>> start

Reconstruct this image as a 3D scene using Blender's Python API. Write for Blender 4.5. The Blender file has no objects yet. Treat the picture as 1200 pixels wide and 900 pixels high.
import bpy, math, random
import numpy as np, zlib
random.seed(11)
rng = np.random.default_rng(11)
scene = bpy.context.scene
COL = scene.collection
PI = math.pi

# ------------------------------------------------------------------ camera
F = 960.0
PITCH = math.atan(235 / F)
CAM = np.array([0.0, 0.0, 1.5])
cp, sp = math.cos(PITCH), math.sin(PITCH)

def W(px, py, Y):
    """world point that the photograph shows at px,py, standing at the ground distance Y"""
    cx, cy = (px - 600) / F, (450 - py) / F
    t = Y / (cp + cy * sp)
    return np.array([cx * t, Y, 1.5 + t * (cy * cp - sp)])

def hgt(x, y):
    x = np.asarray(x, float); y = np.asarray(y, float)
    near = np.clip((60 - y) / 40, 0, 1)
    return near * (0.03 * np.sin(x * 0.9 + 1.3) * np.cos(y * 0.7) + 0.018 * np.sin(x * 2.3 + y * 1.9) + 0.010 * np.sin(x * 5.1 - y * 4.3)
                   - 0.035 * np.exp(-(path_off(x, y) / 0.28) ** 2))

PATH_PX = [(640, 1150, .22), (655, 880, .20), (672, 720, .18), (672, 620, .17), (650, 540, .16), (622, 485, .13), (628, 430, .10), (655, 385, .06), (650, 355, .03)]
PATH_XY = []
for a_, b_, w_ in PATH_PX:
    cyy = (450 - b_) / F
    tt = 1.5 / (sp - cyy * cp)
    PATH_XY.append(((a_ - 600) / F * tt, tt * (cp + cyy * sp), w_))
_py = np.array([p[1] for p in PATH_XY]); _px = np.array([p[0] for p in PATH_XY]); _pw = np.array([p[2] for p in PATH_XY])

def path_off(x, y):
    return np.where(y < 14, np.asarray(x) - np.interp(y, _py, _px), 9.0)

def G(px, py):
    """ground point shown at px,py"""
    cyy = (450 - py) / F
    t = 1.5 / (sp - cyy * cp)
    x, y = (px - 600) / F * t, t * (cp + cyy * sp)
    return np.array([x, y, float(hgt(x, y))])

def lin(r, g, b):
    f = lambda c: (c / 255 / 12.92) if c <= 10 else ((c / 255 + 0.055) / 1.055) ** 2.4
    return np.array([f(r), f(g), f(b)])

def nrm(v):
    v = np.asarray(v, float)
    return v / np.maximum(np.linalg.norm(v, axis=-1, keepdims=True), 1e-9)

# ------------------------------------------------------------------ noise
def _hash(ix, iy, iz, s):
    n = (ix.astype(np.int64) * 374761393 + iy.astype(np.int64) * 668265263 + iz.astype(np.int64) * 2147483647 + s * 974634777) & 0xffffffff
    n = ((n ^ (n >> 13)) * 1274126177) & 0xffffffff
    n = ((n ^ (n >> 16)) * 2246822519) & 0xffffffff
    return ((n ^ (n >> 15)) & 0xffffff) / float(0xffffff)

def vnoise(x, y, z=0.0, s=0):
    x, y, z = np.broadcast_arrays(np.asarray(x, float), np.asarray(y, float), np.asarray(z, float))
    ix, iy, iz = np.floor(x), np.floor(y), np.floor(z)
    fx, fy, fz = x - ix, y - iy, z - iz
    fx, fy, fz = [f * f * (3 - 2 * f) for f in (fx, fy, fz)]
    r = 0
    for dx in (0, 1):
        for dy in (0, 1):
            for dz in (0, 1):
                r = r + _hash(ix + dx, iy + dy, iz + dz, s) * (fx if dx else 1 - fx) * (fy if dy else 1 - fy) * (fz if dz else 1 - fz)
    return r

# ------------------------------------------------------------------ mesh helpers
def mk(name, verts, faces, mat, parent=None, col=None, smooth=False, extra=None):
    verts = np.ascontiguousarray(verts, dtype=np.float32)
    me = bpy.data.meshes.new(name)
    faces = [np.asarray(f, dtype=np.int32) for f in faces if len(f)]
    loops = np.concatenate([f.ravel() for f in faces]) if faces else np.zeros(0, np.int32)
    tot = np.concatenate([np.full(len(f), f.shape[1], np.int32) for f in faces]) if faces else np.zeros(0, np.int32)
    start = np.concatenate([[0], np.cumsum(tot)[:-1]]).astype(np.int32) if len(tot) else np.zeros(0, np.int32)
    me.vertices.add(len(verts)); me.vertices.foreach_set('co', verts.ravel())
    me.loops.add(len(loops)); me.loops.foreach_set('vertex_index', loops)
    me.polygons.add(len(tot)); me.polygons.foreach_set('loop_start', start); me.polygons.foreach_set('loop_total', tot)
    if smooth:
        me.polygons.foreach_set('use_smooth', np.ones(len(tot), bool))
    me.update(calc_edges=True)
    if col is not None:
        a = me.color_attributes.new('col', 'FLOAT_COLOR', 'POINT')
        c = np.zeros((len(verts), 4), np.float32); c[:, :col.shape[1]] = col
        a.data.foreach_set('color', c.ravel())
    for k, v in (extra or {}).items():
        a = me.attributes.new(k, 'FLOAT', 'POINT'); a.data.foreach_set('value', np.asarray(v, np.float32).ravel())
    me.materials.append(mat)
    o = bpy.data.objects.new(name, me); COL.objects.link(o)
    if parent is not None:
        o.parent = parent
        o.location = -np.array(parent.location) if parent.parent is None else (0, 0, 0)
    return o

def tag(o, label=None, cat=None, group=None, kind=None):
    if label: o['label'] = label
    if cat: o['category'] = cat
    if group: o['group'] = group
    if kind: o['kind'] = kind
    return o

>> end

WRITTEN EXERCISE = The lines above should be duplicated exactly.

RESPONSE TO THIS EXERCISE =
Reconstruct this image as a 3D scene using Blender's Python API. Write for Blender 4.5. The Blender file has no objects yet. Treat the picture as 1200 pixels wide and 900 pixels high.
import bpy, math, random
import numpy as np, zlib
random.seed(11)
rng = np.random.default_rng(11)
scene = bpy.context.scene
COL = scene.collection
PI = math.pi

# ------------------------------------------------------------------ camera
F = 960.0
PITCH = math.atan(235 / F)
CAM = np.array([0.0, 0.0, 1.5])
cp, sp = math.cos(PITCH), math.sin(PITCH)

def W(px, py, Y):
    """world point that the photograph shows at px,py, standing at the ground distance Y"""
    cx, cy = (px - 600) / F, (450 - py) / F
    t = Y / (cp + cy * sp)
    return np.array([cx * t, Y, 1.5 + t * (cy * cp - sp)])

def hgt(x, y):
    x = np.asarray(x, float); y = np.asarray(y, float)
    near = np.clip((60 - y) / 40, 0, 1)
    return near * (0.03 * np.sin(x * 0.9 + 1.3) * np.cos(y * 0.7) + 0.018 * np.sin(x * 2.3 + y * 1.9) + 0.010 * np.sin(x * 5.1 - y * 4.3)
                   - 0.035 * np.exp(-(path_off(x, y) / 0.28) ** 2))

PATH_PX = [(640, 1150, .22), (655, 880, .20), (672, 720, .18), (672, 620, .17), (650, 540, .16), (622, 485, .13), (628, 430, .10), (655, 385, .06), (650, 355, .03)]
PATH_XY = []
for a_, b_, w_ in PATH_PX:
    cyy = (450 - b_) / F
    tt = 1.5 / (sp - cyy * cp)
    PATH_XY.append(((a_ - 600) / F * tt, tt * (cp + cyy * sp), w_))
_py = np.array([p[1] for p in PATH_XY]); _px = np.array([p[0] for p in PATH_XY]); _pw = np.array([p[2] for p in PATH_XY])

def path_off(x, y):
    return np.where(y < 14, np.asarray(x) - np.interp(y, _py, _px), 9.0)

def G(px, py):
    """ground point shown at px,py"""
    cyy = (450 - py) / F
    t = 1.5 / (sp - cyy * cp)
    x, y = (px - 600) / F * t, t * (cp + cyy * sp)
    return np.array([x, y, float(hgt(x, y))])

def lin(r, g, b):
    f = lambda c: (c / 255 / 12.92) if c <= 10 else ((c / 255 + 0.055) / 1.055) ** 2.4
    return np.array([f(r), f(g), f(b)])

def nrm(v):
    v = np.asarray(v, float)
    return v / np.maximum(np.linalg.norm(v, axis=-1, keepdims=True), 1e-9)

# ------------------------------------------------------------------ noise
def _hash(ix, iy, iz, s):
    n = (ix.astype(np.int64) * 374761393 + iy.astype(np.int64) * 668265263 + iz.astype(np.int64) * 2147483647 + s * 974634777) & 0xffffffff
    n = ((n ^ (n >> 13)) * 1274126177) & 0xffffffff
    n = ((n ^ (n >> 16)) * 2246822519) & 0xffffffff
    return ((n ^ (n >> 15)) & 0xffffff) / float(0xffffff)

def vnoise(x, y, z=0.0, s=0):
    x, y, z = np.broadcast_arrays(np.asarray(x, float), np.asarray(y, float), np.asarray(z, float))
    ix, iy, iz = np.floor(x), np.floor(y), np.floor(z)
    fx, fy, fz = x - ix, y - iy, z - iz
    fx, fy, fz = [f * f * (3 - 2 * f) for f in (fx, fy, fz)]
    r = 0
    for dx in (0, 1):
        for dy in (0, 1):
            for dz in (0, 1):
                r = r + _hash(ix + dx, iy + dy, iz + dz, s) * (fx if dx else 1 - fx) * (fy if dy else 1 - fy) * (fz if dz else 1 - fz)
    return r

# ------------------------------------------------------------------ mesh helpers
def mk(name, verts, faces, mat, parent=None, col=None, smooth=False, extra=None):
    verts = np.ascontiguousarray(verts, dtype=np.float32)
    me = bpy.data.meshes.new(name)
    faces = [np.asarray(f, dtype=np.int32) for f in faces if len(f)]
    loops = np.concatenate([f.ravel() for f in faces]) if faces else np.zeros(0, np.int32)
    tot = np.concatenate([np.full(len(f), f.shape[1], np.int32) for f in faces]) if faces else np.zeros(0, np.int32)
    start = np.concatenate([[0], np.cumsum(tot)[:-1]]).astype(np.int32) if len(tot) else np.zeros(0, np.int32)
    me.vertices.add(len(verts)); me.vertices.foreach_set('co', verts.ravel())
    me.loops.add(len(loops)); me.loops.foreach_set('vertex_index', loops)
    me.polygons.add(len(tot)); me.polygons.foreach_set('loop_start', start); me.polygons.foreach_set('loop_total', tot)
    if smooth:
        me.polygons.foreach_set('use_smooth', np.ones(len(tot), bool))
    me.update(calc_edges=True)
    if col is not None:
        a = me.color_attributes.new('col', 'FLOAT_COLOR', 'POINT')
        c = np.zeros((len(verts), 4), np.float32); c[:, :col.shape[1]] = col
        a.data.foreach_set('color', c.ravel())
    for k, v in (extra or {}).items():
        a = me.attributes.new(k, 'FLOAT', 'POINT'); a.data.foreach_set('value', np.asarray(v, np.float32).ravel())
    me.materials.append(mat)
    o = bpy.data.objects.new(name, me); COL.objects.link(o)
    if parent is not None:
        o.parent = parent
        o.location = -np.array(parent.location) if parent.parent is None else (0, 0, 0)
    return o

def tag(o, label=None, cat=None, group=None, kind=None):
    if label: o['label'] = label
    if cat: o['category'] = cat
    if group: o['group'] = group
    if kind: o['kind'] = kind
    return o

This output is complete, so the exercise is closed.